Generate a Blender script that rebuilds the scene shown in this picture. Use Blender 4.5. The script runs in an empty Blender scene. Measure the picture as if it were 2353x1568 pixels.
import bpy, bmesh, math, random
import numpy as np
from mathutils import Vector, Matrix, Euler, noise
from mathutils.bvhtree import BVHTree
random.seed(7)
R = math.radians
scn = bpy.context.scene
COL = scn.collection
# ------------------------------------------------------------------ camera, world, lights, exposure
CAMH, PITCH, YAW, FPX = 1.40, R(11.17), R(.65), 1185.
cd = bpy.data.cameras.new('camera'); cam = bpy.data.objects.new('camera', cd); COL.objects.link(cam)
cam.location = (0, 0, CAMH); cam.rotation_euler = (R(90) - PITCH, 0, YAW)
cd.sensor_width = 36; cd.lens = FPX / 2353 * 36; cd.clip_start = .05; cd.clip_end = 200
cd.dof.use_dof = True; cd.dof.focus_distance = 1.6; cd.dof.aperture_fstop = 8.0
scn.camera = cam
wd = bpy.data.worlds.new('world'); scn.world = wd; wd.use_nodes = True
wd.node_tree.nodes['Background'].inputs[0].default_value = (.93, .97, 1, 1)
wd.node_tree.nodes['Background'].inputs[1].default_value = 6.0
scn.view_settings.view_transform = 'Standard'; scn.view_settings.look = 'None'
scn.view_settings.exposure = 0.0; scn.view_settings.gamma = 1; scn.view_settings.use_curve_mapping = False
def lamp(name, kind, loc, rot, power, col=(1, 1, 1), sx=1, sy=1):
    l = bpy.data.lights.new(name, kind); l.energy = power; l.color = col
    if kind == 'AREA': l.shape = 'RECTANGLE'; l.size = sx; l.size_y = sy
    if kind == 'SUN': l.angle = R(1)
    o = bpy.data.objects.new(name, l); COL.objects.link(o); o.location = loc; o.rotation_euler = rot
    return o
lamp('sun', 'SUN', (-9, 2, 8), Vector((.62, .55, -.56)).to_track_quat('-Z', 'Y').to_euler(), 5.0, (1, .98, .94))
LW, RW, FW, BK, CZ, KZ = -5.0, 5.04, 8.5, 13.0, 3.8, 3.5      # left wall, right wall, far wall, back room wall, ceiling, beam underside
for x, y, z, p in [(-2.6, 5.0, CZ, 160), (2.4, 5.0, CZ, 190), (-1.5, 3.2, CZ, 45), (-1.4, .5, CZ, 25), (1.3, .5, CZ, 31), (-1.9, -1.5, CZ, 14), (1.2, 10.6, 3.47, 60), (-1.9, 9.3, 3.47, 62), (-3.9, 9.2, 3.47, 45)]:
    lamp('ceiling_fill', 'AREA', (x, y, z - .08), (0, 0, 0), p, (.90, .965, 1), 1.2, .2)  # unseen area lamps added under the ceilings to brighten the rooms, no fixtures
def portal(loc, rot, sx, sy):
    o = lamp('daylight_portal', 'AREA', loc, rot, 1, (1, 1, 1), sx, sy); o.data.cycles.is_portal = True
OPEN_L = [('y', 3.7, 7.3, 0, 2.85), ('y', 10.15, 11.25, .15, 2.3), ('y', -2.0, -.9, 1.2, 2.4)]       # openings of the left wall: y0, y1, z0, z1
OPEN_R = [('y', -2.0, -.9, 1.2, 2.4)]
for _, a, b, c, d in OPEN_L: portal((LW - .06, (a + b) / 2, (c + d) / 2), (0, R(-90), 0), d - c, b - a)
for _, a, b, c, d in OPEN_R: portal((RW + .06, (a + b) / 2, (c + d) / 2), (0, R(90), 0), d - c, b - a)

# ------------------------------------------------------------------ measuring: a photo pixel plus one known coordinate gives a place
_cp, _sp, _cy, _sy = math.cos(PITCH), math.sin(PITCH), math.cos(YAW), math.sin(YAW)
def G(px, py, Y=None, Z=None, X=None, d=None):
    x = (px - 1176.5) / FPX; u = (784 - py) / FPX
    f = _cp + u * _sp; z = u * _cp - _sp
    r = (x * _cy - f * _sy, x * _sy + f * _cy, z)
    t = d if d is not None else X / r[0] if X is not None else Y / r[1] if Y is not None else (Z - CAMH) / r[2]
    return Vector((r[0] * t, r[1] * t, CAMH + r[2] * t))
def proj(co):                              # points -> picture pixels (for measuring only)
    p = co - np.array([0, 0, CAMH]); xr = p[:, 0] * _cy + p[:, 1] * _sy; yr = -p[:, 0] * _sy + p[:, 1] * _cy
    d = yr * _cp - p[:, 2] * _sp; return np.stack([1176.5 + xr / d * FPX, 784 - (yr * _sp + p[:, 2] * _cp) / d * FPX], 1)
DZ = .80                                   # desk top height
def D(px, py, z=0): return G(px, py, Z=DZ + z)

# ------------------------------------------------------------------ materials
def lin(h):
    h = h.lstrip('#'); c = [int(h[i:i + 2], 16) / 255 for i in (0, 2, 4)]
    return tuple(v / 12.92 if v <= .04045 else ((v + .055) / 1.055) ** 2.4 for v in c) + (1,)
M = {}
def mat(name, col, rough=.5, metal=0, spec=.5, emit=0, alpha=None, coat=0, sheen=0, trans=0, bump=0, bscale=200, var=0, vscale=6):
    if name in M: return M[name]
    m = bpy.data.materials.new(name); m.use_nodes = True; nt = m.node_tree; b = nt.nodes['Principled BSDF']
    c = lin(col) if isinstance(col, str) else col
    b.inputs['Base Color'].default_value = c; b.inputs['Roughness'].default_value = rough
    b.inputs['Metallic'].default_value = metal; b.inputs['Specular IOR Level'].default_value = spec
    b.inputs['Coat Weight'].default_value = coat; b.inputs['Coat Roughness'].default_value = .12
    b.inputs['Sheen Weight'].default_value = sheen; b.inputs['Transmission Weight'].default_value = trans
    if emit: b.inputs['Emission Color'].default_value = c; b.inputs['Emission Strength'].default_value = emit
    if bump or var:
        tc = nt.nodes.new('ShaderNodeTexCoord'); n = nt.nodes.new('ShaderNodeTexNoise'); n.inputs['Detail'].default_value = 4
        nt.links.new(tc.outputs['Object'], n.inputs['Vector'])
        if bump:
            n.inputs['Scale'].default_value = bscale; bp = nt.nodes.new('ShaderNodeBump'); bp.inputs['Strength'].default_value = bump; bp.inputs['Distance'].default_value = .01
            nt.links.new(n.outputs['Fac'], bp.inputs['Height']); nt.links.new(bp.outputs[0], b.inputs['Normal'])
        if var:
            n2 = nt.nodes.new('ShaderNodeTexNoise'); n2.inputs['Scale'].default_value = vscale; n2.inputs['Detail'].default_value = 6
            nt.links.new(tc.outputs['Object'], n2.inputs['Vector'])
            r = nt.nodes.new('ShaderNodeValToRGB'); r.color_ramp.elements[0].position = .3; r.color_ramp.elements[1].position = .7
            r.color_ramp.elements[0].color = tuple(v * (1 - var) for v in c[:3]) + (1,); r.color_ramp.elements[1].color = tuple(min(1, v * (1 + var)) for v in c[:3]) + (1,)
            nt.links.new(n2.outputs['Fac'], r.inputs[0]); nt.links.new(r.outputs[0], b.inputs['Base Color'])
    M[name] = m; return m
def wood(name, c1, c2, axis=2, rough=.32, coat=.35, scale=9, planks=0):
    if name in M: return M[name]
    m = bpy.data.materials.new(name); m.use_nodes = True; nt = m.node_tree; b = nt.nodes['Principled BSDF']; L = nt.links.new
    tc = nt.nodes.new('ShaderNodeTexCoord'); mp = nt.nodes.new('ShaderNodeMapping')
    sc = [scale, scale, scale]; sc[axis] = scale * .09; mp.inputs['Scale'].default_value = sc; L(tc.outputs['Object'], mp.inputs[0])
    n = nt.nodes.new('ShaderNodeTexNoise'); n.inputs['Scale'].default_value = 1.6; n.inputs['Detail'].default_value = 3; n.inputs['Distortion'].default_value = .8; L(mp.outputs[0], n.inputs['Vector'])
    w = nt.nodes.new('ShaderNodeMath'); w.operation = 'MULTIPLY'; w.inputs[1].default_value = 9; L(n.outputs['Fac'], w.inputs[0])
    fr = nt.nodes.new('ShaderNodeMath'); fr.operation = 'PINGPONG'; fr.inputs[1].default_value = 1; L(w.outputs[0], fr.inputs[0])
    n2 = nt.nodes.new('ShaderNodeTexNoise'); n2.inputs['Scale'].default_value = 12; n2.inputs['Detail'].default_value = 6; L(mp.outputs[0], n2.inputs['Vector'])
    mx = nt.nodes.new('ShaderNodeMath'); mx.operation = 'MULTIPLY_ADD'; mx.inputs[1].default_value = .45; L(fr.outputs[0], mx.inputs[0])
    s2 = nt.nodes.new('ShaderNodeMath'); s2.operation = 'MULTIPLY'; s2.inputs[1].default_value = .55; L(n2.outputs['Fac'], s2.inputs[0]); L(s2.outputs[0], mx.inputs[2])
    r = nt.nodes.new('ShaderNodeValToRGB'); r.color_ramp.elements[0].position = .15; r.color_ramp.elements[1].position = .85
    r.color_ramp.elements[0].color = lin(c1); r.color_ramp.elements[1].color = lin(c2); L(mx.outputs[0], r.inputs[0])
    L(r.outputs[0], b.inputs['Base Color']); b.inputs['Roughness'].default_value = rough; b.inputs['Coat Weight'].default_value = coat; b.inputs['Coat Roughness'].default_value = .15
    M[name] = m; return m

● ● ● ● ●

— Task goal —
Report the number of lines that include the string "scene"; return nothing but the count.

— Solution to this task —
2